From: [identity profile] rachelmanija.livejournal.com


I forget, how much of the Mahabharata story do you actually know? Because if you've absorbed it via osmosis, you could also read another sort-of retelling, Shashi Tharoor's The Great Indian Novel, which is a mash-up of the MB with the story of the Indian Independence movement. It's really wild and funny and irreverent and smart - right up your alley. But you do need to know who the characters are before you start.

From: [identity profile] spectralbovine.livejournal.com


I read the kiddie version when I was younger. The one that was maybe a hundred pages long. And maybe I read some comics? And, of course, I've seen some of the TV version with the hilarious arrows. I do know the basic story and characters, but it's been yeeears, and about the only thing I remember is that Bhima has a mace and Yudistira is...the leader or something? I had to look up his name because all I knew was that it started with a Y. And Arjuna has a bow. And someone has a neverending sari. Draupadi? I might need a refresher if I attempt a retelling before reading the telling.
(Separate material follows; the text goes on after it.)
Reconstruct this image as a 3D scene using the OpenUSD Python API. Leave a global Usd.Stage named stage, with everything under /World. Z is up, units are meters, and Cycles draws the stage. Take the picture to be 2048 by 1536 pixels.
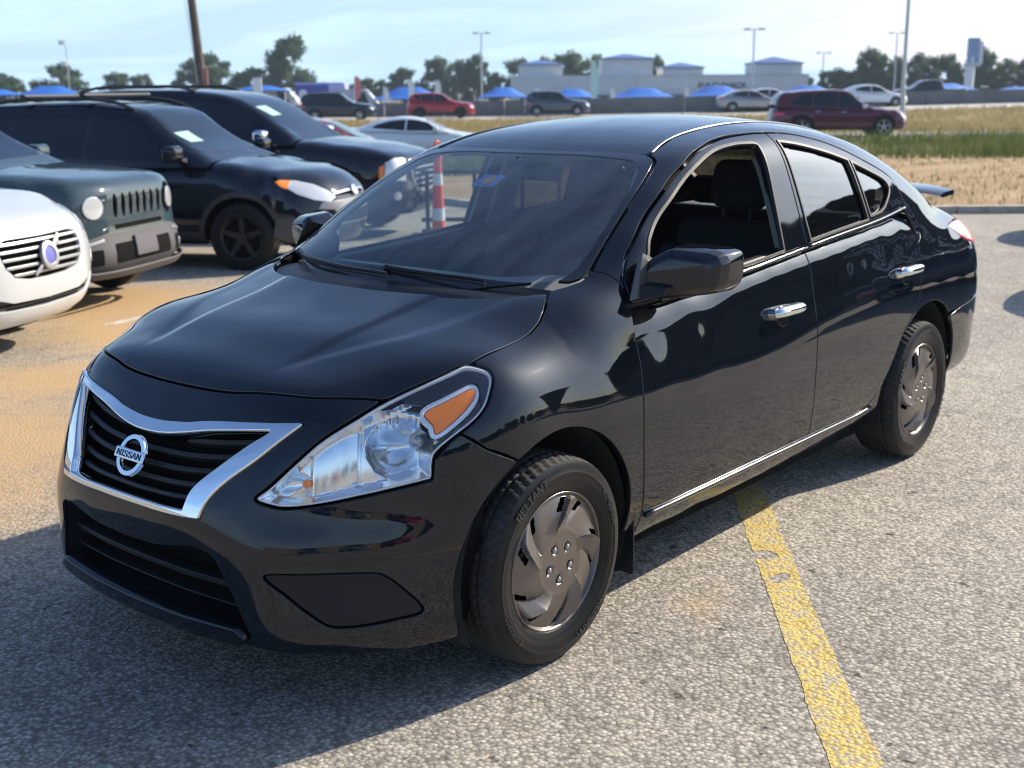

I think you or someone else mentioned The Great Indian Novel in that post I wrote before; I WILL ALSO ADD IT TO THE LIST GEEZ SO MANY BOOKS.

From: [identity profile] tekalynn.livejournal.com


Draupadi has the never-ending sari, courtesy of a miracle of God.
oyceter: teruterubouzu default icon (Default)

From: [personal profile] oyceter


Wait, really? that sounds awesome! Maybe i will try that and hope the bits of the MB you tell me will be enough. I looove remixes.

From: [identity profile] rachelmanija.livejournal.com


Just read up a bit on the Indian Independence Movement, enough so that you know the personalities of the major historical figures at the time, like Gandhi, Nehru, Mountbatten, Jinnah, and (later but relevant to the book) Indira Gandhi.